* BEGIN Extracted entries *

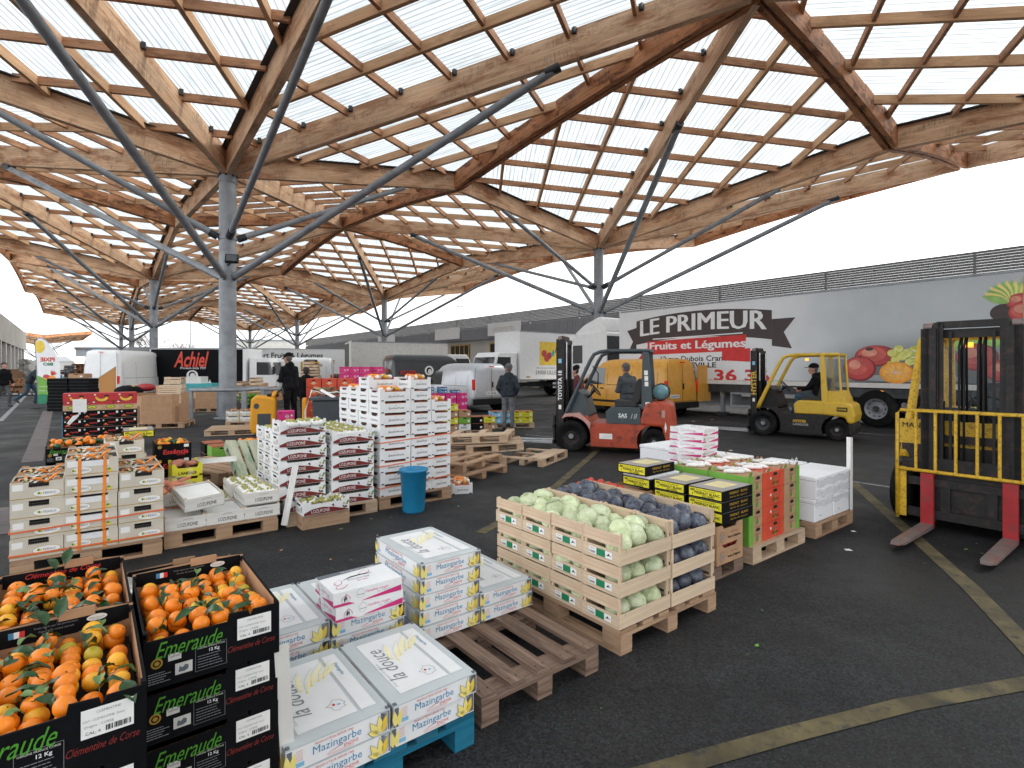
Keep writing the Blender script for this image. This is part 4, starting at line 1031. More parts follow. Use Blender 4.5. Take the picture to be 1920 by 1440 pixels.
# fruit
def k_clem(m):
    def f(b):
        vs = []; n, k = 14, 9; fs = []
        b.ell((0, 0, 0), (.033, .033, .029), m, n, k); b.disc((0, 0, .0292), .003, .003, 'leaf', (1, 0, 0), (0, 1, 0), 6)
    return f
def k_leaf(m, L_=.085, w_=.02):
    def f(b):
        n = 8; vs = []; fs = []
        for i in range(n + 1):
            t = i / n; ww = w_ * math.sin(math.pi * t ** .85) + .0008; z = .016 * math.sin(math.pi * t) - .012 * t
            for s in (-1, -.5, 0, .5, 1): vs.append((L_ * t, ww * s, z + abs(s) * .006 + .002 * math.sin(t * 14 + s)))
        for i in range(n):
            for j in range(4): fs.append((i * 5 + j, (i + 1) * 5 + j, (i + 1) * 5 + j + 1, i * 5 + j + 1))
        b.add(vs, fs, m, smooth=True)
        b.tube([(-.02, 0, -.004), (0, 0, 0)], .0013, m, n=4)
    return f
KIND.update(clem_a=k_clem('clem'), clem_b=k_clem('clem_y'), clem_c=k_clem('clem_g'), leaf_a=k_leaf('leaf'), leaf_b=k_leaf('leaf', .10, .026), leaf_c=k_leaf('leaf_l', .08, .02))
rf = random.Random(21)
for su, sv_, z, nm in EM_TOPS:
    w, d = .388, .588
    for lay, (nx, ny, zz) in enumerate(((7, 10, .100), (6, 10, .134), (6, 8, .162))):
        for i in range(nx):
            for j in range(ny):
                if rf.random() < (.04, .10, .5)[lay]: continue
                x = .006 + .028 + (w - .056) * ((i + .5) / nx - .5) * nx / (nx - .4) + (w - .056) / 2 + rf.uniform(-.006, .006)
                y = .006 + .026 + (d - .052) * ((j + .5) / ny) + rf.uniform(-.01, .01)
                if 'left near' in nm and lay == 0 and 0 < i < 6 and 0 < j < 9: continue     # buried, never seen
                if 'right near' in nm and lay == 0 and 0 < i < 6 and 0 < j < 9: continue
                if 'left far' in nm and lay == 0 and 0 < i < 6 and 0 < j < 9: continue
                k = rf.choices(('clem_a', 'clem_b', 'clem_c'), (8, 2.5, .6))[0]
                hump = .010 * math.sin(math.pi * min(max(y / d, 0), 1)) * math.sin(math.pi * min(max(x / w, 0), 1))
                o = put(k, 'clementine', f'clementine heaped in the open top carton of the {nm}', su + x, sv_ + y, z + zz - .02 + hump + rf.uniform(-.008, .008), 'fruit', f'clementines in the {nm}')
                o.rotation_euler = (rf.uniform(-1.2, 1.2), rf.uniform(-1.2, 1.2), rf.uniform(0, 6)); s = rf.uniform(.70, .92); o.scale = (s, s, s * rf.uniform(.95, 1.08))
    for q in range(36):
        k = rf.choice(('leaf_a', 'leaf_b', 'leaf_b', 'leaf_a', 'leaf_c'))
        o = put(k, 'citrus_leaf', f'green leaf lying on clementines of the {nm}', su + rf.uniform(.05, .34), sv_ + rf.uniform(.06, .54), z + .152 + rf.uniform(-.014, .022), 'leaf', f'leaves on the {nm}')
        o.rotation_euler = (rf.uniform(-.5, .5), rf.uniform(-.45, .35), rf.uniform(0, 6.28)); o.scale = (rf.uniform(.55, .85), rf.uniform(.5, .8), 1)
for x, y, zz, q, e in ((.35, .05, .175, -1.2, .4), (.2, .56, .20, 1.2, -.9), (.17, .54, .19, 2.0, -.6)):
    for su, sv_, z, nm in EM_TOPS[1:]:
        o = put('leaf_b', 'citrus_leaf', f'green leaf sticking up at the rim of the {nm}', su + x, sv_ + y, z + zz, 'leaf', f'rim leaves of the {nm}'); o.rotation_euler = (.2, e, ANG + q); o.scale = (.75, .7, .75)
# corner board
b = MB(); b.box(0, .05, 0, .004, 0, .66, 'offwhite'); b.box(0, .004, .004, .05, 0, .66, 'offwhite')
o = b.build('corner_board', None, P(ru + .425, rv + .02, .03), ANG, rot=(R(2), R(-3.5), ANG)); tag(o, 'white cardboard corner strip beside the right clementine stack', 'corner strip')

# ---- endive cartons on the blue pallet
pallet(.55, 2.0, 'blue painted pallet under the grey and white endive cartons', .8, 1.22, 'y', 'pal_blue')
EG = 'endive cartons'
for i in range(2):
    put('endive', 'carton', f'endive carton, {lvl(i, 2)}, near right pile on the blue pallet', .95 + jit(), 2.0 + jit(), PZ + i * .0885, group=EG, bevel=.002)
    put('endive', 'carton', f'endive carton, {lvl(i, 2)}, near left pile on the blue pallet', .545 + jit(), 1.99 + jit(), PZ + i * .0885, group=EG, bevel=.002)
for i in range(3):
    put('endive', 'carton', f'endive carton, {lvl(i, 3)}, back left pile behind the clementines', .545 + jit(), 2.69 + jit(), PZ + i * .0885, group=EG)
    put('endive', 'carton', f'endive carton, {lvl(i, 3)}, under the two pink cartons', .952 + jit(), 2.69 + jit(), PZ + i * .0885, group=EG)
pf = Vector((-.816, 2.506, 0)); pu, pv = uv_of(pf)
put('pinkendive', 'carton', 'white and magenta red endive carton, lower one of the near pair', .955, 2.64, PZ + 3 * .0885, group='red endive cartons', dr=.02)
put('pinkendive', 'carton', 'white and magenta red endive carton, upper one of the near pair', .945, 2.645, PZ + 3 * .0885 + .0735, group='red endive cartons', dr=.0)
pallet(1.43, 2.06, 'weathered brown pallet, half empty, beside the cabbages', .79, 1.22, 'y', 'pal_old')
for i in range(5):
    put('endive', 'carton', f'endive carton, {lvl(i, 5)}, tall pile on the brown pallet', 1.445 + jit(.003), 2.675 + jit(.003), PZ + i * .0885, group=EG, bevel=.002)
for i in range(2):
    put('endive', 'carton', f'endive carton, {lvl(i, 2)}, short pile beside the cabbage crates', 1.85 + jit(.006), 2.68 - (1 - i) * .0 + jit(.006), PZ + i * .0885, group=EG, bevel=.002)
b = MB(); b.box(0, .055, 0, .004, 0, .62, 'paper'); b.box(0, .004, .004, .05, 0, .62, 'paper')
o = b.build('corner_board'); o.location = P(.62, 3.2, .40); o.rotation_euler = (R(62), R(10), ANG - R(75)); tag(o, 'white corner strip leaning out behind the endive cartons', 'corner strip')

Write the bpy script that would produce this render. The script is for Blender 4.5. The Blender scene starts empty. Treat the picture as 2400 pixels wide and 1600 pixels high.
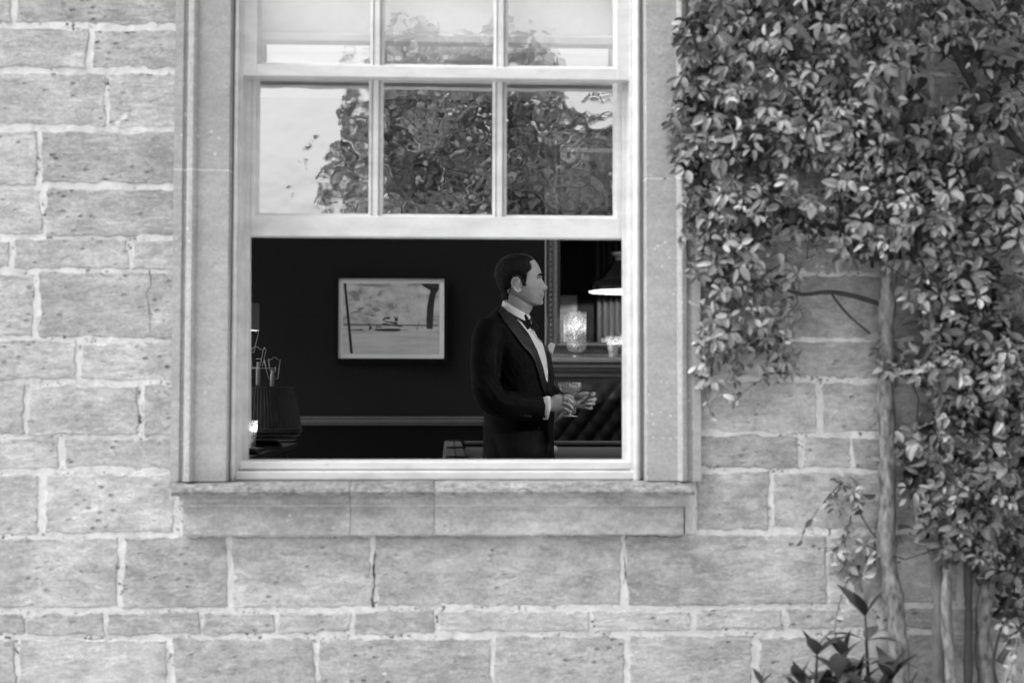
import bpy, bmesh, math, random
from mathutils import Vector, Matrix, noise
from mathutils.bvhtree import BVHTree
from mathutils.geometry import tessellate_polygon
R = math.radians
rng = random.Random(7)
sc = bpy.context.scene
col = sc.collection

# ------------------------------------------------------------------ camera
F_PX, DCAM, ZCAM = 3200.0, 3.765, 1.45
YAW, PITCH, ROLL = R(2.6), R(2.33), R(0.12)
cam_d = bpy.data.cameras.new('camera'); cam = bpy.data.objects.new('camera', cam_d); col.objects.link(cam)
cam.location = (0, -DCAM, ZCAM)
cam.rotation_euler = (Matrix.Rotation(-YAW, 3, 'Z') @ Matrix.Rotation(R(90)+PITCH, 3, 'X') @ Matrix.Rotation(ROLL, 3, 'Z')).to_euler()
cam_d.sensor_width = 36.0; cam_d.lens = 36.0*F_PX/2400.0
cam_d.clip_start = 0.05; cam_d.clip_end = 400
cam_d.dof.use_dof = True; cam_d.dof.focus_distance = 6.25; cam_d.dof.aperture_fstop = 2.9
sc.camera = cam
CR = cam.rotation_euler.to_matrix()
def ray(px, py):
    return CR @ Vector(((px-1200)/F_PX, (800-py)/F_PX, -1.0))
def P(px, py, Y):
    d = ray(px, py); t = (Y+DCAM)/d.y
    return Vector((d.x*t, Y, ZCAM+d.z*t))

# ------------------------------------------------------------------ world and sun (a soft, bright overcast day, in black and white)
SUN_EL, SUN_AZ = R(55), R(258)         # azimuth clockwise from +Y
w = bpy.data.worlds.new('World'); sc.world = w; w.use_nodes = True
nt = w.node_tree; nt.nodes.clear()
sky = nt.nodes.new('ShaderNodeTexSky'); sky.sky_type = 'NISHITA'; sky.sun_disc = False
sky.sun_elevation = SUN_EL; sky.sun_rotation = SUN_AZ; sky.air_density = 1.6; sky.dust_density = 6.0
bw = nt.nodes.new('ShaderNodeRGBToBW'); bg = nt.nodes.new('ShaderNodeBackground'); out = nt.nodes.new('ShaderNodeOutputWorld')
bg.inputs['Strength'].default_value = 0.13
nt.links.new(sky.outputs[0], bw.inputs[0]); nt.links.new(bw.outputs[0], bg.inputs[0]); nt.links.new(bg.outputs[0], out.inputs[0])
sl = bpy.data.lights.new('sun', 'SUN'); sl.energy = 1.0; sl.angle = R(30); sl.color = (1, 1, 1)
so = bpy.data.objects.new('sun', sl); col.objects.link(so)
sd = Vector((math.sin(SUN_AZ)*math.cos(SUN_EL), math.cos(SUN_AZ)*math.cos(SUN_EL), math.sin(SUN_EL)))
so.rotation_euler = (-sd).to_track_quat('-Z', 'Y').to_euler(); so.location = sd*30
sc.view_settings.view_transform = 'Standard'; sc.view_settings.look = 'None'
sc.view_settings.gamma = 1.0; sc.view_settings.use_curve_mapping = False
sc.view_settings.exposure = 1.55
sc.cycles.use_denoising = True
sc.cycles.max_bounces = 10; sc.cycles.transparent_max_bounces = 24; sc.cycles.transmission_bounces = 10
sc.cycles.sample_clamp_indirect = 6.0
sc.cycles.caustics_reflective = False; sc.cycles.caustics_refractive = False

# ------------------------------------------------------------------ materials
def newmat(name):
    m = bpy.data.materials.new(name); m.use_nodes = True
    t = m.node_tree; b = t.nodes['Principled BSDF']
    return m, t, b
def g3(v): return (v, v, v, 1)
def N(t, typ, **kw):
    n = t.nodes.new(typ)
    for k, v in kw.items(): setattr(n, k, v)
    return n
def coords(t, scale=(1, 1, 1), kind='Object'):
    tc = N(t, 'ShaderNodeTexCoord'); mp = N(t, 'ShaderNodeMapping'); mp.inputs['Scale'].default_value = scale
    t.links.new(tc.outputs[kind], mp.inputs[0]); return mp.outputs[0]
def noise_n(t, vec, scale, detail=4, rough=.55):
    n = N(t, 'ShaderNodeTexNoise'); n.inputs['Scale'].default_value = scale
    n.inputs['Detail'].default_value = detail; n.inputs['Roughness'].default_value = rough
    t.links.new(vec, n.inputs['Vector']); return n.outputs['Fac']
def ramp(t, fac, stops):
    r = N(t, 'ShaderNodeValToRGB'); e = r.color_ramp.elements
    e[0].position, e[0].color = stops[0][0], g3(stops[0][1]); e[1].position, e[1].color = stops[-1][0], g3(stops[-1][1])
    for p, v in stops[1:-1]:
        x = e.new(p); x.color = g3(v)
    t.links.new(fac, r.inputs[0]); return r.outputs[0]
def math_n(t, op, a, b):
    n = N(t, 'ShaderNodeMath', operation=op)
    for i, v in enumerate((a, b)):
        if isinstance(v, (int, float)): n.inputs[i].default_value = v
        else: t.links.new(v, n.inputs[i])
    return n.outputs[0]
def mix_n(t, fac, a, b, mode='MIX'):
    n = N(t, 'ShaderNodeMix', data_type='RGBA', blend_type=mode)
    for s, v in ((n.inputs[0], fac), (n.inputs[6], a), (n.inputs[7], b)):
        if isinstance(v, (int, float)): s.default_value = v if s.type == 'VALUE' else g3(v)
        elif isinstance(v, tuple): s.default_value = v
        else: t.links.new(v, s)
    return n.outputs[2]
def bump_n(t, b, h, strength, dist=.01):
    n = N(t, 'ShaderNodeBump'); n.inputs['Strength'].default_value = strength; n.inputs['Distance'].default_value = dist
    t.links.new(h, n.inputs['Height']); t.links.new(n.outputs[0], b.inputs['Normal'])
def plain(name, v, rough=.6, var=.12, scale=12, bump=0., bscale=60, metal=0., spec=.5, stretch=(1, 1, 1)):
    m, t, b = newmat(name); b.inputs['Roughness'].default_value = rough; b.inputs['Metallic'].default_value = metal
    b.inputs['Specular IOR Level'].default_value = spec
    vec = coords(t, stretch)
    c = ramp(t, noise_n(t, vec, scale, 5), [(.3, v*(1-var)), (.7, v*(1+var))])
    t.links.new(c, b.inputs['Base Color'])
    if bump: bump_n(t, b, noise_n(t, vec, bscale, 4), bump, .004)
    return m
def emit(name, v, s):
    m, t, b = newmat(name); b.inputs['Base Color'].default_value = g3(.8)
    b.inputs['Emission Color'].default_value = g3(v); b.inputs['Emission Strength'].default_value = s
    return m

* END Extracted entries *

Task description
Starting at the line with "Write the bpy" and ending at the line with "return Vector((d.x*t, Y, ZCAM+d.z*t))", copy each line exactly, both ends included. Do not copy the pictures.

Complete answer
Write the bpy script that would produce this render. The script is for Blender 4.5. The Blender scene starts empty. Treat the picture as 2400 pixels wide and 1600 pixels high.
import bpy, bmesh, math, random
from mathutils import Vector, Matrix, noise
from mathutils.bvhtree import BVHTree
from mathutils.geometry import tessellate_polygon
R = math.radians
rng = random.Random(7)
sc = bpy.context.scene
col = sc.collection

# ------------------------------------------------------------------ camera
F_PX, DCAM, ZCAM = 3200.0, 3.765, 1.45
YAW, PITCH, ROLL = R(2.6), R(2.33), R(0.12)
cam_d = bpy.data.cameras.new('camera'); cam = bpy.data.objects.new('camera', cam_d); col.objects.link(cam)
cam.location = (0, -DCAM, ZCAM)
cam.rotation_euler = (Matrix.Rotation(-YAW, 3, 'Z') @ Matrix.Rotation(R(90)+PITCH, 3, 'X') @ Matrix.Rotation(ROLL, 3, 'Z')).to_euler()
cam_d.sensor_width = 36.0; cam_d.lens = 36.0*F_PX/2400.0
cam_d.clip_start = 0.05; cam_d.clip_end = 400
cam_d.dof.use_dof = True; cam_d.dof.focus_distance = 6.25; cam_d.dof.aperture_fstop = 2.9
sc.camera = cam
CR = cam.rotation_euler.to_matrix()
def ray(px, py):
    return CR @ Vector(((px-1200)/F_PX, (800-py)/F_PX, -1.0))
def P(px, py, Y):
    d = ray(px, py); t = (Y+DCAM)/d.y
    return Vector((d.x*t, Y, ZCAM+d.z*t))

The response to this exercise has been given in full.